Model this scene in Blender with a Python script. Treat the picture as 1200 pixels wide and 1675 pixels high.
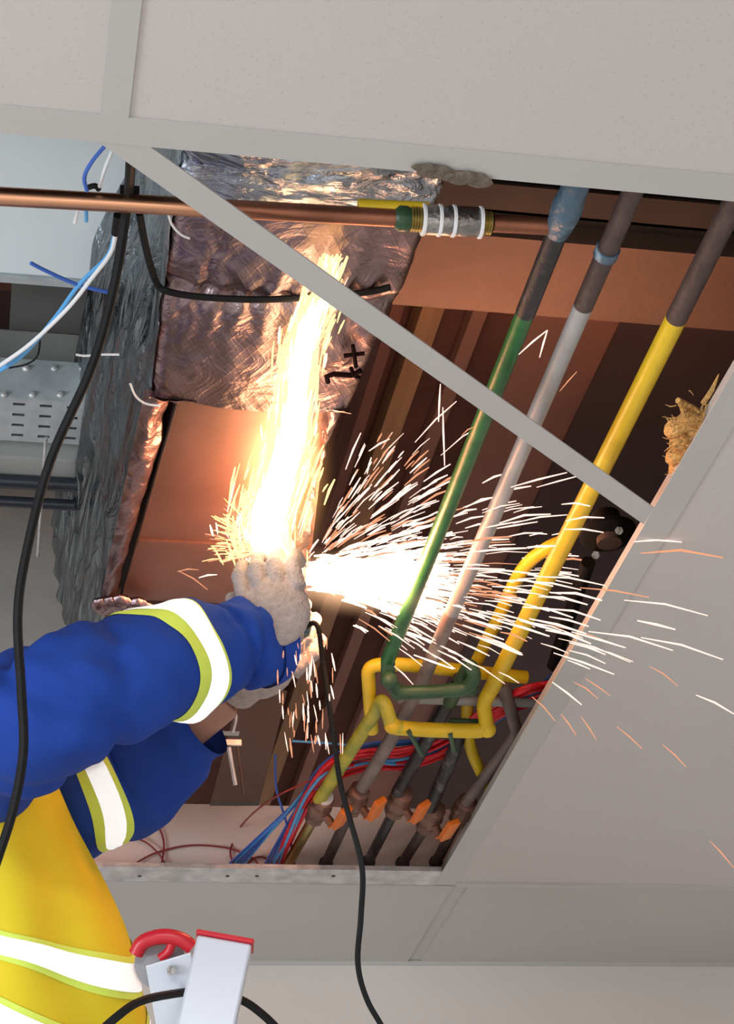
import bpy, bmesh, math, random
from mathutils import Vector, Matrix, noise
random.seed(7)
for o in list(bpy.data.objects): bpy.data.objects.remove(o, do_unlink=True)
C = bpy.context.scene.collection
PI = math.pi
# ---------------------------------------------------------------- camera
ZC = 2.90                                  # underside of the suspended ceiling
F = 2899.0                                 # focal length in pixels of the 1200x1675 frame
CAMZ = 1.65
dA = Vector((14527, 790, F)).normalized()  # world X seen from the camera (right, down, forward)
dN = Vector((14527, 790, F)).cross(Vector((-686, 1979, F))).normalized()
dB = dN.cross(dA).normalized()
CAM = Vector((0, 0, CAMZ))
def wdir(v): v = Vector(v); return Vector((v.dot(dA), v.dot(dB), v.dot(dN)))
cam_d = bpy.data.cameras.new('camera'); cam = bpy.data.objects.new('camera', cam_d); C.objects.link(cam)
cr, cu, cf = wdir((1,0,0)), wdir((0,-1,0)), wdir((0,0,1))
cam.matrix_world = Matrix(((cr.x,cu.x,-cf.x,CAM.x),(cr.y,cu.y,-cf.y,CAM.y),(cr.z,cu.z,-cf.z,CAM.z),(0,0,0,1)))
cam_d.sensor_fit = 'VERTICAL'; cam_d.sensor_height = 24; cam_d.lens = 24*F/1675; cam_d.clip_start = .02
bpy.context.scene.camera = cam
# ---------------------------------------------------------------- light and exposure
sc = bpy.context.scene
sc.view_settings.view_transform = 'Standard'; sc.view_settings.look = 'None'
sc.view_settings.gamma = 1; sc.view_settings.use_curve_mapping = False; sc.view_settings.exposure = 0.0
WORLD_COL, WORLD_STR = (.95, .93, .96), .80
w = bpy.data.worlds.new('room_light'); sc.world = w; w.use_nodes = True
w.node_tree.nodes['Background'].inputs[0].default_value = (*WORLD_COL, 1)
w.node_tree.nodes['Background'].inputs[1].default_value = WORLD_STR
def lamp(name, kind, loc, energy, col, size=.1, target=None, size_y=None):
    d = bpy.data.lights.new(name, kind); d.energy = energy; d.color = col
    if kind == 'AREA':
        d.size = size
        if size_y: d.shape = 'RECTANGLE'; d.size_y = size_y
    else: d.shadow_soft_size = size
    o = bpy.data.objects.new(name, d); C.objects.link(o); o.location = loc
    if target is not None: o.rotation_euler = (Vector(target)-Vector(loc)).to_track_quat('-Z', 'Y').to_euler()
    return o
lamp('window_daylight', 'AREA', (-3.6, -.2, 1.5), 110, (.82, .92, 1), 1.6, (0, 2.2, 3.1), 1.4)
lamp('phone_flash', 'POINT', CAM+Vector((.03, 0, .04)), 2.2, (1, .98, .95), .05)
lamp('room_ceiling_light', 'AREA', (-.6, -1.3, 2.86), 230, (1, .96, .93), 1.2, (-.6, -1.3, 0))
SPARK_E = 150.0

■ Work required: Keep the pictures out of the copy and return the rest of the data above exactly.

■ Result below:
Model this scene in Blender with a Python script. Treat the picture as 1200 pixels wide and 1675 pixels high.
import bpy, bmesh, math, random
from mathutils import Vector, Matrix, noise
random.seed(7)
for o in list(bpy.data.objects): bpy.data.objects.remove(o, do_unlink=True)
C = bpy.context.scene.collection
PI = math.pi
# ---------------------------------------------------------------- camera
ZC = 2.90                                  # underside of the suspended ceiling
F = 2899.0                                 # focal length in pixels of the 1200x1675 frame
CAMZ = 1.65
dA = Vector((14527, 790, F)).normalized()  # world X seen from the camera (right, down, forward)
dN = Vector((14527, 790, F)).cross(Vector((-686, 1979, F))).normalized()
dB = dN.cross(dA).normalized()
CAM = Vector((0, 0, CAMZ))
def wdir(v): v = Vector(v); return Vector((v.dot(dA), v.dot(dB), v.dot(dN)))
cam_d = bpy.data.cameras.new('camera'); cam = bpy.data.objects.new('camera', cam_d); C.objects.link(cam)
cr, cu, cf = wdir((1,0,0)), wdir((0,-1,0)), wdir((0,0,1))
cam.matrix_world = Matrix(((cr.x,cu.x,-cf.x,CAM.x),(cr.y,cu.y,-cf.y,CAM.y),(cr.z,cu.z,-cf.z,CAM.z),(0,0,0,1)))
cam_d.sensor_fit = 'VERTICAL'; cam_d.sensor_height = 24; cam_d.lens = 24*F/1675; cam_d.clip_start = .02
bpy.context.scene.camera = cam
# ---------------------------------------------------------------- light and exposure
sc = bpy.context.scene
sc.view_settings.view_transform = 'Standard'; sc.view_settings.look = 'None'
sc.view_settings.gamma = 1; sc.view_settings.use_curve_mapping = False; sc.view_settings.exposure = 0.0
WORLD_COL, WORLD_STR = (.95, .93, .96), .80
w = bpy.data.worlds.new('room_light'); sc.world = w; w.use_nodes = True
w.node_tree.nodes['Background'].inputs[0].default_value = (*WORLD_COL, 1)
w.node_tree.nodes['Background'].inputs[1].default_value = WORLD_STR
def lamp(name, kind, loc, energy, col, size=.1, target=None, size_y=None):
    d = bpy.data.lights.new(name, kind); d.energy = energy; d.color = col
    if kind == 'AREA':
        d.size = size
        if size_y: d.shape = 'RECTANGLE'; d.size_y = size_y
    else: d.shadow_soft_size = size
    o = bpy.data.objects.new(name, d); C.objects.link(o); o.location = loc
    if target is not None: o.rotation_euler = (Vector(target)-Vector(loc)).to_track_quat('-Z', 'Y').to_euler()
    return o
lamp('window_daylight', 'AREA', (-3.6, -.2, 1.5), 110, (.82, .92, 1), 1.6, (0, 2.2, 3.1), 1.4)
lamp('phone_flash', 'POINT', CAM+Vector((.03, 0, .04)), 2.2, (1, .98, .95), .05)
lamp('room_ceiling_light', 'AREA', (-.6, -1.3, 2.86), 230, (1, .96, .93), 1.2, (-.6, -1.3, 0))
SPARK_E = 150.0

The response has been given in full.